## [TASK STATEMENT]
Omit pictures and quote the listing below line by line, from its start through the line that holds "W.node_tree.nodes['Background'].inputs[1].default_value = 1.15".

## [SOURCE DATA]
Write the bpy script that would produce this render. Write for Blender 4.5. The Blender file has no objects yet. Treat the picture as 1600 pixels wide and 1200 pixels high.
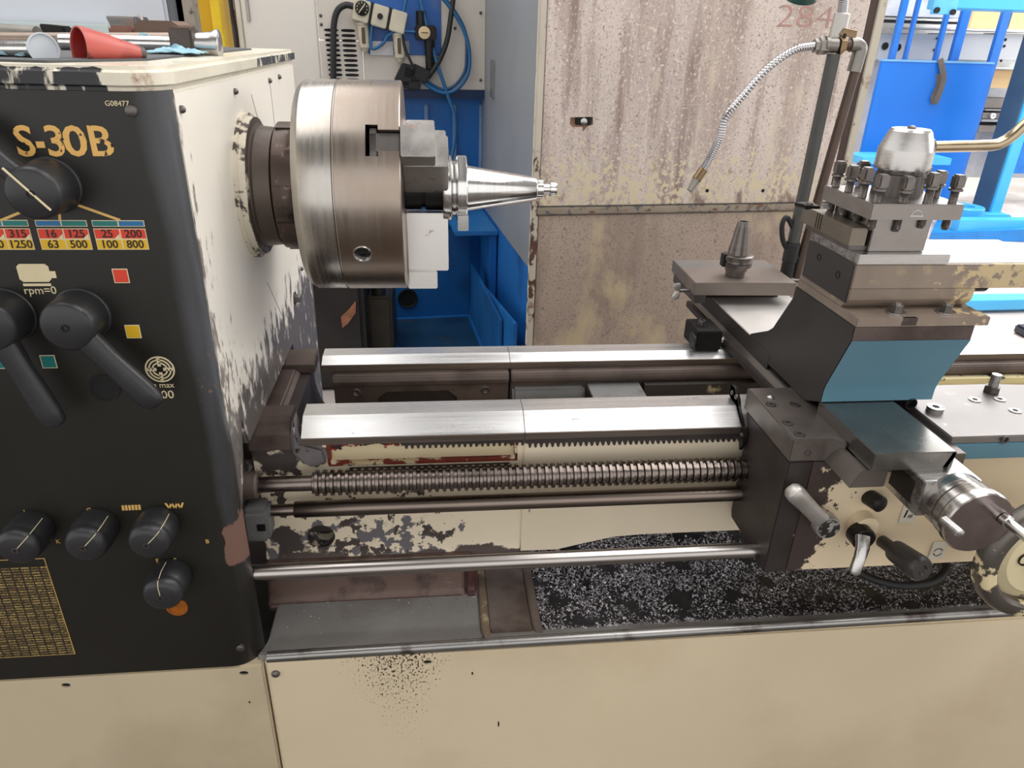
import bpy, bmesh, math, random
from mathutils import Vector, Matrix, noise as mnoise
random.seed(7)
sc = bpy.context.scene
COL = sc.collection
V = Vector
# ---------------------------------------------------------------- camera
CAM = V((0.0, -1.1743, 1.3770))
RX = V((0.99451625, -0.10096017, 0.0272851))      # camera right
RY = V((-0.01981957, -0.4381137, -0.89870105))    # camera down
RZ = V((0.10268699, 0.89323201, -0.43771218))     # camera forward
FPX = 1124.5
cam = bpy.data.objects.new('camera', bpy.data.cameras.new('camera'))
COL.objects.link(cam)
cam.data.sensor_width = 36
cam.data.lens = FPX / 1600 * 36
cam.data.clip_start = .02
cam.matrix_world = Matrix(((RX.x, -RY.x, -RZ.x, CAM.x), (RX.y, -RY.y, -RZ.y, CAM.y), (RX.z, -RY.z, -RZ.z, CAM.z), (0, 0, 0, 1)))
sc.camera = cam
# ---------------------------------------------------------------- light
sc.view_settings.view_transform = 'Standard'
sc.view_settings.look = 'None'
sc.view_settings.gamma = 1
sc.view_settings.use_curve_mapping = False
sc.view_settings.exposure = 0.35
sc.cycles.use_denoising = True
sc.cycles.max_bounces = 8
W = bpy.data.worlds.new('workshop_daylight')
sc.world = W
W.use_nodes = True
W.node_tree.nodes['Background'].inputs[0].default_value = (1, .985, .97, 1)
W.node_tree.nodes['Background'].inputs[1].default_value = 1.15

def area(name, loc, aim, sx, sy, power, col=(1, 1, 1)):
    d = bpy.data.lights.new(name, 'AREA')
    d.shape = 'RECTANGLE'
    d.size, d.size_y, d.energy, d.color = sx, sy, power, col
    o = bpy.data.objects.new(name, d)
    COL.objects.link(o)
    o.location = loc
    o.rotation_euler = (V(aim) - V(loc)).to_track_quat('-Z', 'Y').to_euler()
    return o
area('skylight_over_lathe', (2.0, .3, 4.85), (2.0, .3, 0), 2.4, 6, 145, (1, .98, .96))
area('skylight_over_press', (5.0, 4.2, 4.85), (5.0, 4.2, 0), 3.0, 6, 380, (1, .99, .98))
area('fill_over_machines', (-1.6, 1.6, 4.85), (-1.6, 1.6, 0), 2.4, 6, 110, (1, .98, .96))  # added fill light to brighten the machines behind the lathe
area('window_right_wall', (8.8, 1.5, 2.7), (0, 1.5, 1.0), 7, 2.6, 130, (.96, .98, 1))
area('window_back_wall', (3.2, 8.7, 3.5), (1.5, 0, 1), 9, 1.9, 230, (.97, .98, 1))

# ---------------------------------------------------------------- helpers
def at(px, py, axis, val):
    d = RX * ((px - 800) / FPX) + RY * ((py - 600) / FPX) + RZ
    return CAM + d * ((val - CAM[axis]) / d[axis])

def lin(c):
    return tuple((v / 255 / 12.92 if v / 255 <= .04045 else ((v / 255 + .055) / 1.055) ** 2.4) for v in c) + (1,)

def Ly(col, scale, thr, width=.06, st=(1, 1, 1), mask=(), rough=None, metal=None, det=6):
    return (col, scale, thr, width, st, mask, rough, metal, det)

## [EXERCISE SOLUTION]
Write the bpy script that would produce this render. Write for Blender 4.5. The Blender file has no objects yet. Treat the picture as 1600 pixels wide and 1200 pixels high.
import bpy, bmesh, math, random
from mathutils import Vector, Matrix, noise as mnoise
random.seed(7)
sc = bpy.context.scene
COL = sc.collection
V = Vector
# ---------------------------------------------------------------- camera
CAM = V((0.0, -1.1743, 1.3770))
RX = V((0.99451625, -0.10096017, 0.0272851))      # camera right
RY = V((-0.01981957, -0.4381137, -0.89870105))    # camera down
RZ = V((0.10268699, 0.89323201, -0.43771218))     # camera forward
FPX = 1124.5
cam = bpy.data.objects.new('camera', bpy.data.cameras.new('camera'))
COL.objects.link(cam)
cam.data.sensor_width = 36
cam.data.lens = FPX / 1600 * 36
cam.data.clip_start = .02
cam.matrix_world = Matrix(((RX.x, -RY.x, -RZ.x, CAM.x), (RX.y, -RY.y, -RZ.y, CAM.y), (RX.z, -RY.z, -RZ.z, CAM.z), (0, 0, 0, 1)))
sc.camera = cam
# ---------------------------------------------------------------- light
sc.view_settings.view_transform = 'Standard'
sc.view_settings.look = 'None'
sc.view_settings.gamma = 1
sc.view_settings.use_curve_mapping = False
sc.view_settings.exposure = 0.35
sc.cycles.use_denoising = True
sc.cycles.max_bounces = 8
W = bpy.data.worlds.new('workshop_daylight')
sc.world = W
W.use_nodes = True
W.node_tree.nodes['Background'].inputs[0].default_value = (1, .985, .97, 1)
W.node_tree.nodes['Background'].inputs[1].default_value = 1.15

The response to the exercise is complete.